Late to this party, so sorry if I’m a few pages behind in the discussion.
Prudent’s remarks were quite unvarnished and, by her own admission, she doesn’t have a productive solution to the current set of problems she outlines.
Where I think folks in this thread started to go wrong (at least on page one) was to suggest that giving ammies “who only have enough money to show at 2’6” was “elitist.” Look, calling someone elitist is quite an accusation in the purportedly class-free U S of A. We don’t take kindly to people who say you are born with it or you are SOL and that’s the way it goes.
But! There are lots of things about horsing that are really NOT elitist at all.
Jumping bigger than 2’6" is, quite frankly, one of them. Doing that takes some instruction, some practice, mental toughness and, maybe, some physical toughness. But riding is a sport– it involves risk and skill. If you don’t like those aspects of riding horses, it seems to me that you don’t really want to participate in the actual sport.
And, as Prudent points out, you used to not be able to got to a horse show at all until you jumped 3’6". By the time I was a kid, that height was 3’ at the rated shows. You could jump lower (but also lots higher) at schooling shows back then. So if you wanted to show, you had to learn to ride well enough to navigate a course of one of these sizes.

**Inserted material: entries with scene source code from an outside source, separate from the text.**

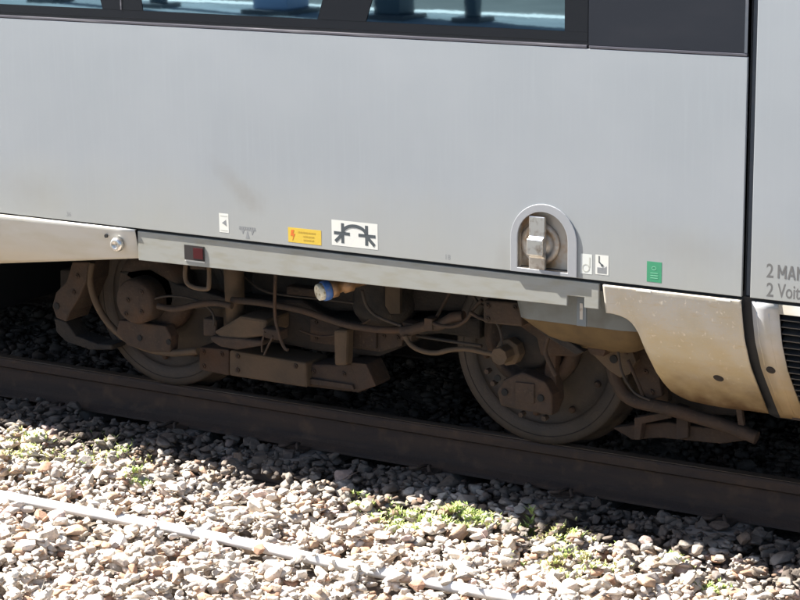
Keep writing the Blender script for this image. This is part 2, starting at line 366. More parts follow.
NX = int((X1 - X0) / CELL); NY = int((Y1 - Y0) / CELL)
yy = Y0 + (np.arange(NY) + 0.5) * CELL; xx = X0 + (np.arange(NX) + 0.5) * CELL
base = np.interp(yy, [-2.0, -1.2, 0.2, 0.5, 0.58, 2.5], [-0.245, -0.245, -0.245, -0.225, -0.22, -0.235])
H = np.repeat(base[:, None], NX, 1)
H += (0.016 * np.clip((-0.9 - xx) / 0.8, 0, 1))[None, :]
H += 0.012 * np.sin(xx * 3.1 + 1)[None, :] * np.cos(yy * 4.3)[:, None] + 0.008 * np.sin(xx * 7.7)[None, :]
# the conduit lies in the stones
CD = [(-6.0, -0.60), (-1.56, -0.553), (-0.6, -0.535), (0.0, -0.548), (0.9, -0.525), (4.0, -0.50)]
def cdy(x): return float(np.interp(x, [p[0] for p in CD], [p[1] for p in CD]))
def cdz(x): return -0.182 - 0.022 * float(np.interp(x, [-6.0, -0.3, 0.5, 4.0], [-0.15, -0.05, 0.3, 0.5]))
H_cd = np.full((NY, NX), False)
for i, x in enumerate(xx):
    y = cdy(x); j0 = int((y - 0.028 - Y0) / CELL); j1 = int((y + 0.028 - Y0) / CELL)
    H[j0:j1, i] = cdz(x) + 0.02; H_cd[j0:j1, i] = True
# sleepers and rail foot: solid
SLX = [0.44 + 0.645 * (k - 7) for k in range(11)]
for sx in SLX:
    i0 = int((sx - 0.13 - X0) / CELL); i1 = int((sx + 0.13 - X0) / CELL)
    j0 = int((0.24 - Y0) / CELL); H[j0:, max(i0, 0):i1] = np.maximum(H[j0:, max(i0, 0):i1], -0.196)
jr0 = int((0.555 - Y0) / CELL); jr1 = int((0.72 - Y0) / CELL)
stones = []
NS = 54000
sz = np.clip(rng.lognormal(math.log(0.0185), 0.36, NS), 0.009, 0.043)
order = np.argsort(-(sz * (0.6 + 0.8 * rng.random(NS))))   # roughly big ones first, fines last, still mixed
sz = sz[order]
px_ = X0 + 0.05 + rng.random(NS) * (X1 - X0 - 0.1); py_ = Y0 + 0.05 + rng.random(NS) * (Y1 - Y0 - 0.1)
mixed = rng.permutation(NS); sz = np.where(rng.random(NS) < 0.65, sz[mixed], sz)
for k in range(NS):
    s = sz[k]; x = px_[k]; y = py_[k]
    if y > 0.9 and rng.random() < 0.35: continue
    if 0.545 - s < y < 0.73 + s: continue
    rx = s * (0.95 + 0.55 * rng.random()); ry = s * (0.75 + 0.4 * rng.random()); rz = s * (0.42 + 0.38 * rng.random())
    rr = 0.7 * 0.5 * (rx + ry)
    i0 = int((x - rr - X0) / CELL); i1 = int((x + rr - X0) / CELL) + 1; j0 = int((y - rr - Y0) / CELL); j1 = int((y + rr - Y0) / CELL) + 1
    if i0 < 0 or j0 < 0: continue
    w = H[j0:j1, i0:i1]
    on = H_cd[j0:j1, i0:i1]
    cov = 0.0
    if on.any():
        keep = 0.01 if x < -0.6 else (0.05 if x < -0.1 else 0.16)
        if rng.random() > keep: continue
    top = w.mean() * 0.7 + w.max() * 0.3
    if top > -0.165 + (0.012 if y < 0.2 else -0.004) + 0.016 * min(max((-0.9 - x) / 0.8, 0), 1): continue
    z = top + rz * 0.5
    H[j0:j1, i0:i1] = np.maximum(w, z + rz * 0.55)
    stones.append((x, y, z, rx, ry, rz, k))
def rotm(a, b, c):
    return np.array(Matrix.Rotation(a, 3, 'Z') @ Matrix.Rotation(b, 3, 'X') @ Matrix.Rotation(c, 3, 'Y'))
def proj(x, y, z):
    c = R.T @ (np.array((x, y, z)) - CAM); return 400 + F * c[0] / c[2], 300 + F * c[1] / c[2], c[2]
scored = []
for q, (x, y, z, rx, ry, rz, k) in enumerate(stones):
    u, v, d = proj(x, y, z)
    if 8 < u < 792 and 8 < v < 592 and y < 0.5:
        i = int((x - X0) / CELL); j = int((y - Y0) / CELL)
        if H[j, i] < z + rz * 0.62: scored.append((rx * ry / d ** 2, q))
scored.sort(reverse=True)
single = set(q for _, q in scored[:300])
bed = bpy.data.objects.new('ballast', None); COL.objects.link(bed); bed['kind'] = 'structure'; ORG['ballast'] = np.zeros(3)
hi_me = []
for i in range(NV):
    me = bpy.data.meshes.new('stone'); me.from_pydata([tuple(v) for v in HI[i][0]], [], [tuple(int(a) for a in f) for f in HI[i][1]]); me.materials.append(m_stone1); hi_me.append(me)
V = []; FV = []; A = []; off = 0
for q, (x, y, z, rx, ry, rz, k) in enumerate(stones):
    a = rng.random() * 6.283; b = (rng.random() - 0.5) * 0.8; c = (rng.random() - 0.5) * 0.8
    if q in single:
        o = bpy.data.objects.new('stone', hi_me[k % NV]); COL.objects.link(o); o.parent = bed
        o.matrix_local = Matrix.Translation((x, y, z)) @ Matrix.Rotation(a, 4, 'Z') @ Matrix.Rotation(b, 4, 'X') @ Matrix.Rotation(c, 4, 'Y') @ Matrix.Diagonal((rx, ry, rz, 1))
        continue
    vis = y < 0.5 and rx > 0.02
    vs, fs = (HI if vis else LO)[k % NV]
    vv = (vs * np.array([rx, ry, rz])) @ rotm(a, b, c).T + np.array([x, y, z])
    V.append(vv); FV.append(fs + off); off += len(vs); A.append(np.full(len(vs), rng.random()))
V = np.concatenate(V); FV = np.concatenate(FV); A = np.concatenate(A)
me = bpy.data.meshes.new('gravel'); me.vertices.add(len(V)); me.vertices.foreach_set('co', V.ravel().astype(np.float32))
me.loops.add(FV.size); me.loops.foreach_set('vertex_index', FV.ravel().astype(np.int32))
me.polygons.add(len(FV)); me.polygons.foreach_set('loop_start', np.arange(0, FV.size, 3, dtype=np.int32)); me.polygons.foreach_set('loop_total', np.full(len(FV), 3, dtype=np.int32))
at = me.attributes.new('stone_random', 'FLOAT', 'POINT'); at.data.foreach_set('value', A.astype(np.float32))
me.update(calc_edges=True); me.materials.append(m_stone)
gv = bpy.data.objects.new('gravel', me); COL.objects.link(gv); gv.parent = bed; gv['kind'] = 'stuff'
print('stones', len(stones), 'tris', len(FV))

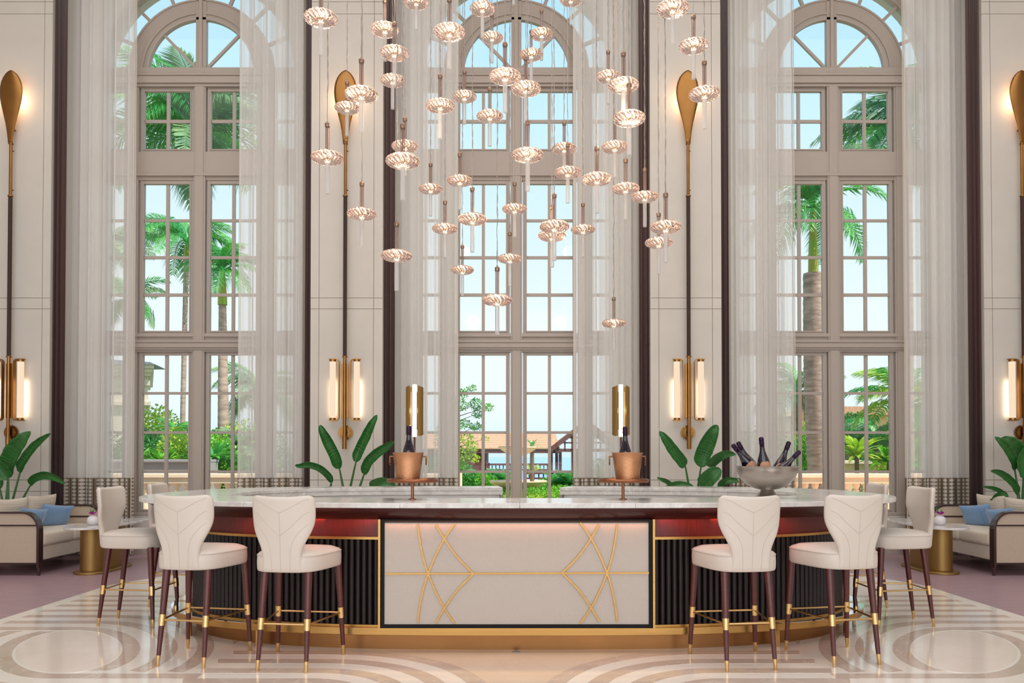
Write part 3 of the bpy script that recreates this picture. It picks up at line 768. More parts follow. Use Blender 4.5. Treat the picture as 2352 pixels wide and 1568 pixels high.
# ------------------------------------------------------------------ bar stools
def wz(z):
    T = [(.645,.136),(.70,.131),(.76,.132),(.80,.140),(.85,.163),(.90,.190),(.95,.208),(1.0,.2155),(1.08,.217),(1.15,.213)]
    for (a, b), (c, d) in zip(T, T[1:]):
        if z <= c: return b+(d-b)*max(0, (z-a))/(c-a)
    return T[-1][1]
ZTOP = 1.148
def back_pt(x, z, front=0.0):
    yb = -.262-.085*(z-.65)-.0*z
    return Vector((x, yb+1.25*x*x*min(1, max(.15, (z-.72)/.25))+front, z))
def make_stool():
    r = empty('bar_stool')
    # seat
    mb = MB(); n = 48; rings = []
    def outline(k, z):
        out = []
        for i in range(n):
            t = 2*PI*i/n; c, s_ = math.cos(t), math.sin(t); e_ = 2/3.6
            X = abs(c)**e_*(1 if c > 0 else -1); Y = abs(s_)**e_*(1 if s_ > 0 else -1)
            hw = .245+.038*Y
            if Y > 0: Yv = .265*Y*(1-.05*X*X)
            else: Yv = .262*Y
            out.append((X*hw*k, Yv*k+.0, z))
        return out
    for k, z in ((.93,.644),(.985,.648),(1.0,.66),(1.006,.70),(1.0,.742),(.985,.754),(.955,.762),(.80,.779),(.5,.788),(.2,.791)): rings.append(outline(k, z))
    v = [p for q in rings for p in q]; f = []
    for j in range(len(rings)-1):
        for i in range(n): i2 = (i+1) % n; f.append((j*n+i, j*n+i2, (j+1)*n+i2, (j+1)*n+i))
    f.append(tuple(range(n))[::-1]); f.append(tuple((len(rings)-1)*n+i for i in range(n)))
    seat = mb.add(v, f).build('seat', M['leather'], r, smooth='full')
    MB().tube(outline(1.003, .749), .0022, 6, closed=True).build('seam', M['piping'], seat, smooth=True)
    # backrest
    nu, nz = 20, 26; zs = [.65+(ZTOP-.65)*(1-(1-j/nz)**1.25) for j in range(nz+1)]; rc = .035
    mb = MB(); v = []; f = []
    def W(z):
        w_ = wz(z); t = z-(ZTOP-rc)
        if t > 0: w_ -= rc-math.sqrt(max(0, rc*rc-t*t))
        return w_
    th = .046
    for side in (0, 1):
        for j in range(nz+1):
            for i in range(nu+1):
                u = -1+2*i/nu; z = zs[j]; x = u*W(z); dz = -.010*(1-u*u)*max(0, (z-1.05)/.1)
                edge = max(0, abs(u)-.86)/.14; tt = .5*th*(1-.55*edge**2)*(1-.45*max(0, (z-(ZTOP-.02))/.02)**2)
                p = back_pt(x, z+dz); d = th/2-tt if side == 0 else th/2+tt
                v.append((p.x, p.y+d, p.z))
    m_ = (nz+1)*(nu+1)
    for side in (0, 1):
        for j in range(nz):
            for i in range(nu):
                q = side*m_+j*(nu+1)+i; f.append((q, q+1, q+nu+2, q+nu+1) if side == 0 else (q, q+nu+1, q+nu+2, q+1))
    for j in range(nz):
        for i in (0, nu): q = j*(nu+1)+i; f.append((q, q+nu+1, q+nu+1+m_, q+m_))
    for i in range(nu):
        for j in (0, nz): q = j*(nu+1)+i; f.append((q, q+1, q+1+m_, q+m_))
    back = mb.add(v, f).build('backrest', M['leather'], r, smooth=True, sub=1)
    def seam(pts, rad_=.0017, fr_=0):
        q = [back_pt(x, z, fr_) for x, z in smooth_path(pts, 28)]
        q = [p+Vector((0, -.0004, 0)) for p in q]
        MB().tube(q, rad_, 5).build('seam', M['piping'], back, smooth=True)
    for s in (1, -1):
        seam([(s*.186,1.126),(s*.14,1.108),(s*.07,1.068),(0,1.035)], .0024)
        seam([(s*.188,1.04),(s*.15,1.02),(s*.08,.95),(0,.885)])
        seam([(s*.184,.960),(s*.15,.935),(s*.095,.87),(s*.07,.80),(s*.064,.72),(s*.062,.655)])
    seam([(0,1.035),(0,.9),(0,.76),(0,.655)])
    # legs with brass collars and ferrules
    LG = [(-.166,-.245,-.150,-.165),(.166,-.245,.150,-.165),(-.244,.245,-.215,.205),(.244,.245,.215,.205)]
    ctr = []
    for (bx, by, tx, ty) in LG:
        def at(z): k = z/.66; return (bx+(tx-bx)*k, by+(ty-by)*k, z)
        def rr(z): return .0125+(.0265-.0125)*(z/.66)**.9
        lg = MB().tube([at(z) for z in (.07,.2,.35,.5,.655)], [rr(z) for z in (.07,.2,.35,.5,.655)], 14).build('leg', M['mahog_dark'], r, smooth=True)
        MB().tube([at(.266), at(.34)], [rr(.266)+.003, rr(.34)+.003], 16).build('collar', M['brass'], lg, smooth=True)
        MB().tube([at(.0), at(.004), at(.072)], [.0095, .011, .0152], 14).build('ferrule', M['brass'], lg, smooth=True)
        ctr.append(Vector(at(.303)))
    for a, b in ((0,1),(2,3),(0,2),(1,3)):
        MB().tube([ctr[a], ctr[b]], .0072, 10).build('stretcher', M['brass'], r, smooth=True)
    return r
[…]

I agree that the standards of performance (particularly in the hunter ring) and the cost of the rare horse who can do the job of the A/O hunter or Regular Working Hunter competitively is cost-prohibitive for all but the 1%. I will be less bothered if y’all call this state of affairs “elitist.”
But if you don’t need to jump that 4’ course in Wellington or at Devon, I promise you, you can still learn to ride that well. Buck the “elitist” system and learn to ride well and care for horses well, rich or poor. You can still do that in America.